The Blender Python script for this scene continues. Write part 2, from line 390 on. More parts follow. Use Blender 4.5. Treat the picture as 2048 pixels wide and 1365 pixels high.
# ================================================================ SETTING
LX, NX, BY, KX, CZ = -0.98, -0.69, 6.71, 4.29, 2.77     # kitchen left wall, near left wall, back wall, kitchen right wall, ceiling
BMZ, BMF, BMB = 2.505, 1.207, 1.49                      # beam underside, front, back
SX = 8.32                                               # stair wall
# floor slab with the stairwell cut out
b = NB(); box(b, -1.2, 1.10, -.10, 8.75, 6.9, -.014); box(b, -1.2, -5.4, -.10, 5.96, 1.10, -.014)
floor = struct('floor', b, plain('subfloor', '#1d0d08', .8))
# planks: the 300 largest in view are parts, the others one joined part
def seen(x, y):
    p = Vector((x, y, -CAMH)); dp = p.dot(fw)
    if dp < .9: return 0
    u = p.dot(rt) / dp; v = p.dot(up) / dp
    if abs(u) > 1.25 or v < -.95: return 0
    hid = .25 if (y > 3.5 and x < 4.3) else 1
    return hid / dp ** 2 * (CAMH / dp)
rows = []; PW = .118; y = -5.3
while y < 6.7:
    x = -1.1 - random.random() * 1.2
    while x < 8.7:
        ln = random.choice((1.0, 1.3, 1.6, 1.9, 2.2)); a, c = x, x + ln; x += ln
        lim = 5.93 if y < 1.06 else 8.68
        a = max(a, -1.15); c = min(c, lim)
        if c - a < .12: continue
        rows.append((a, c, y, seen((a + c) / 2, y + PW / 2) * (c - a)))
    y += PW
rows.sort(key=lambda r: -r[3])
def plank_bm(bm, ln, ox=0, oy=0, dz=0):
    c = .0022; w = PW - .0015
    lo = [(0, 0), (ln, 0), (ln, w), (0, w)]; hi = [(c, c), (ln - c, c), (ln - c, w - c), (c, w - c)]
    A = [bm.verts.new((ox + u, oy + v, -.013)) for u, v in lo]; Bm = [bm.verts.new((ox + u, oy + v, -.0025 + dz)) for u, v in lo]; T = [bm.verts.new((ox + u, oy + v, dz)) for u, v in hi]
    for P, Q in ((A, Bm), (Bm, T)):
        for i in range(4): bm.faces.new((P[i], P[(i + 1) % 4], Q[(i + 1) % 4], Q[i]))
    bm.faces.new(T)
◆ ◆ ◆
▶ [OBJECTIVE]
Identify the lines above with the word "part". Copy them.

▶ [TASK OUTPUT]
The Blender Python script for this scene continues. Write part 2, from line 390 on. More parts follow. Use Blender 4.5. Treat the picture as 2048 pixels wide and 1365 pixels high.
# planks: the 300 largest in view are parts, the others one joined part